___ Material provided
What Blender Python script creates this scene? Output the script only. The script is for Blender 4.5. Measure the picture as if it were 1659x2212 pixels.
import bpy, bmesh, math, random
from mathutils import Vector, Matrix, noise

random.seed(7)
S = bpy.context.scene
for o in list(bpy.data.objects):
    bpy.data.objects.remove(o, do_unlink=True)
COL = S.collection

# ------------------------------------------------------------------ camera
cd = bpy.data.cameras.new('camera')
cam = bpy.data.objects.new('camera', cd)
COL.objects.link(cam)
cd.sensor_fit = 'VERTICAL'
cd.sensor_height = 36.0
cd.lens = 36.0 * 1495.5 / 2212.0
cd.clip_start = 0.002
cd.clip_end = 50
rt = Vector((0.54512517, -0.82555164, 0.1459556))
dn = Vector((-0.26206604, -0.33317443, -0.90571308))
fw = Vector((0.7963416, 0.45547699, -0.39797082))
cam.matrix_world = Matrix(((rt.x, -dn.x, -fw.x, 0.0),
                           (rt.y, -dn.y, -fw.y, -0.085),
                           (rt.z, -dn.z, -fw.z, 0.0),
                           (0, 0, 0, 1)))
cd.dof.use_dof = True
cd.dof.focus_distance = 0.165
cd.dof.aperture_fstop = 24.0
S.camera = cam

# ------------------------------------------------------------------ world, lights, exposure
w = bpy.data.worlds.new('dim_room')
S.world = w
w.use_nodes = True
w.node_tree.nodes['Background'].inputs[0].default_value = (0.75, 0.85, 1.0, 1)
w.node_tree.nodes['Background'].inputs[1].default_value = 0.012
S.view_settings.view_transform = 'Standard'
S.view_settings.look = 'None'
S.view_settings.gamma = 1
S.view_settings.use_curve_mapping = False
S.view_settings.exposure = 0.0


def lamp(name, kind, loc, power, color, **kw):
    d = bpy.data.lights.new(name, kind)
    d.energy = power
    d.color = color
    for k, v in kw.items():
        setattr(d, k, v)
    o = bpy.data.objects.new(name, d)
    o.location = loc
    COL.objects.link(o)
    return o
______
▶ Directions for this task: Reproduce each line of the material containing the word "scene".

▶ Response to the exercise:
What Blender Python script creates this scene? Output the script only. The script is for Blender 4.5. Measure the picture as if it were 1659x2212 pixels.
S = bpy.context.scene